The DoS module is comprised of the stateless packet structure, the traffic pattern and a service monitor used to characterize the effect on the service. Stateless packets from layer-2 through layer-7 can be easily modeled using the intuitive editor. Various parts of each stateless packet can also be randomized to generate arbitrary variations of this packet. Over 40 templates are shipped with the analyzer able to recreate well-known attacks (e.g., SYN flood, SIP INVITE flood, Slammer Worm, Ping of Death, etc.).

DoS traffic is transmitted statelessly against a service and uses any instrumentation to assess the effects on the ongoing health of that service. In order to create custom packets for arbitrary protocols, the DoS module also has the ability to import packet captures that then subsequently be used to model the stateless packet.

Published Vulnerability Analysis

The Published Vulnerability Analysis (PVA) software “blade” within the Mu analyzer platform offers a continuously growing list of established vulnerabilities (more than 1100 at the time of writing, increasing on average by five per week). PVA users are able to determine whether a signature is actually effective at blocking an attack, and to be aware of the existence of any attacks that are not blocked by the DUT. The Mu analyzer performs automated audits on a device to validate that known bad traffic is blocked.


Figure 3 - Mu Dynamics: Published Vulnerability Analysis (PVA)

The PVA subscription mirrors the latest real-world attacks found in the wild on the Internet, and is augmented on an approximately monthly basis. PVA operates in passthrough mode, so it is especially suited to verify the proper operation singatures within any in-line signature-based security enforcement devices such as Intrusion Prevention Systems (IPS), advanced firewalls, Unified Threat Management (UTM) systems, and so on.

External Analysis

In the External Analysis “blade” the source of third-party attacks is under control of the analyzer, but is outside the analyzer in an external host known as the Generator.

Connected both to the Generator and target host (which may be the DUT itself, or a host protected by the DUT), the Mu analyzer automates the creation of the attacks by executing commands or scripts at the source, submitting one command at a time while using a different command (on a second port) to verify that the target host is still functional. The analyzer can issue attacks by number, read them from a list, or load them from a file.

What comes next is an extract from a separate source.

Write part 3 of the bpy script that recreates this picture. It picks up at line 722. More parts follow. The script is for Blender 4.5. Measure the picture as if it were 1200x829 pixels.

In External Analysis, the Mu analyzer inserts itself between the attack tool (Generator) and the target host, with the Mu analyzer acting as a transparent bridge between them. The Generator is the source of traffic and the target is the receiver, and the Mu analyzer drives the Generator (running a custom attack tool, or one of many open source tools such as nmap, nessus, ISIC, protos, etc.) in a methodical lock-step manner. The attack generation operates identically to service-level traffic variations to facilitate fault inspection and fault isolation by monitoring the target’s responses to the attacks and to the success or failure of instrumentation (i.e., health check tests, in this case commands that the Mu analyzer runs on the Generator that cause some interaction between the Generator and the Target, the output of which establishes the continued health (or not) of the target).

Conclusion

Service Analyzers are in active use at dozens of network equipment manufacturers and at a similar number of end-users such as network operators and large enterprises throughout the respective product development and deployment life cycles. These organizations proactively establish service readiness before products are shipped or deployed. Service Analyzers form the foundation of the proactive service assurance process, providing actionable reporting and documentation throughout the development and deployment life cycles.